Friday, February 13, 2015

Und Hier Kommt der Twist!

Maroney v. Iacobsohn, No. B249890 (D2d3, opinion after rehearing Jun. 4, 2015)

An auto accident plaintiff won a jury verdict but received far less in damages than she thought she deserved. So she moved for a new trial on damages. In ruling on the motion, the trial court said it would have granted the motion, but for the fact that the hearing occurred too late and thus that it lacked jurisdiction. So it “conditionally granted” the motion, subject to plaintiff’s appeal on the jurisdiction issue. The court of appeal rules that the trial court was wrong on the jurisdictional issue. But that doesn’t mean plaintiff gets her new trial.



It’s not clear how the parties learned that the court had entered judgment. Neither party served the other with a notice of entry of the judgment, and the court serve a notice of entry on the parties. Plaintiff did, however, have actual notice that judgment was entered, because she attached a copy of it to a filing in connection with a costs dispute.

Twenty-two days after the costs filing, plaintiff filed a notice of her intent to move for new trial. Sixty days after that, the court held a hearing on the motion. But that presents an issue: Under Code of Civil Procedure § 660, the court’s authority to decide a new trial motion extends to sixty days after the earliest of three events: (a) service of notice of entry of the judgment by the clerk; (b) another party’s service a notice of entry of judgment on the moving party of; or (c) the first-filed notice of intention to move for new trial. If the motion is not decided by then, it is denied on the merits by operation of law.

The trial court thought that the costs filing—which established that plaintiff knew judgment had been entered—could serve as a stand in for service of a notice of entry. Based on that, by the time of the hearing—eighty-two days later—the court had lost jurisdiction to decide. That said, the court agreed with plaintiff on the merits. So it "conditionally granted" her motion, subject to her prevailing on appeal on the jurisdiction issue. But the court made clear that, until then, there would be no new trial.

Section 660, however, does not turn on actual notice. It turns on service of a notice of entry on the moving party. California courts are very literal in their interpretation of the new trial statutes. The court of appeal here is no different. If the moving party wasn’t served and the court didn’t serve, § 660
’s sixty-day window turns on the filing of the first notice of intent to move for new trial. Because plaintiff served that notice—the first—sixty days before the hearing, the court had jurisdiction to decide her new trial motion.

But that doesn’t end the case with a reversal and remand. Although the trial court had jurisdiction, the court of appeal holds that it was not permitted by statute to “conditionally grant” a new trial. That, according to the court of appeal, rendered the order null and void. Which led to the motion being denied on the merits by operation of law under § 660 when the sixty days elapsed the following day.  And, because plaintiff
’s appellate brief and record didn’t attack the merits of the trial court’s denial on the merits—after all, she thought she had won on the merits—any appeal on the merits was deemed waived, so the denial had to be affirmed. No new trial for plaintiff.

Affirmed.

I’m planning to write about this case in more detail in a different publication. But what I will say for now is that it is yet another example of the new trial statute unfairly punishing a litigant for a trial court’s foot-fault in deciding a new trial motion. As I have noted before, this is a long-recognized problem in California procedure.

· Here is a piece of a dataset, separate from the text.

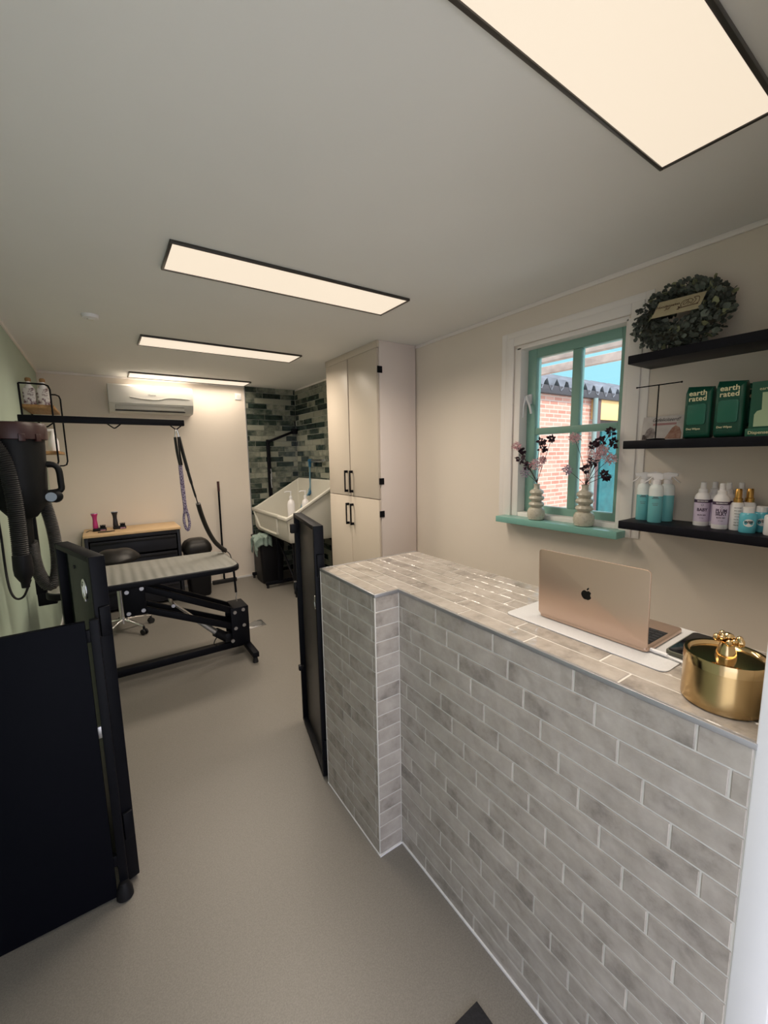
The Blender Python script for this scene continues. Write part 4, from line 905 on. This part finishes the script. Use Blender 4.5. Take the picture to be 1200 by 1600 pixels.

I’m not sure the result here is even compelled by the statutory scheme. The case law generally looks to substance over form in determining whether a new trial motion is granted or denied. See Concerned Citizens Coal. of Stockton v. City of Stockton, 128 Cal. App. 4th 70, 78 (2005). So it’s not too hard to conceive that the trial court here did not actually “grant” anything, certainly not anything in the sense of an actual new trial as defined under § 656. If the ruling is treated as a denial, all of the tricky rules that § 657 applies to the form of orders granting new trials and appeals over them don’t apply. So essentially, you have a procedural mistake by a trial court, which—given the court’s comments in denying the motion—was almost certainly prejudicial. And even if the plaintiff messed up by appealing the “grant” instead of the judgment into which the denial was subsumed, the Supreme Court has specifically decided that that is a forgivable mistake. See Walker v. L.A. Cnty. Metro. Transp. Auth., 35 Cal. 4th 15, 21 (2005). So it seems like the court here could have found a way to vacate the denial and remand for reconsideration consistent with the applicable rules.


**Note: The court of appeal granted rehearing in this case. But the new opinion is more or less the same and reaches the same result, with a few extra footnotes.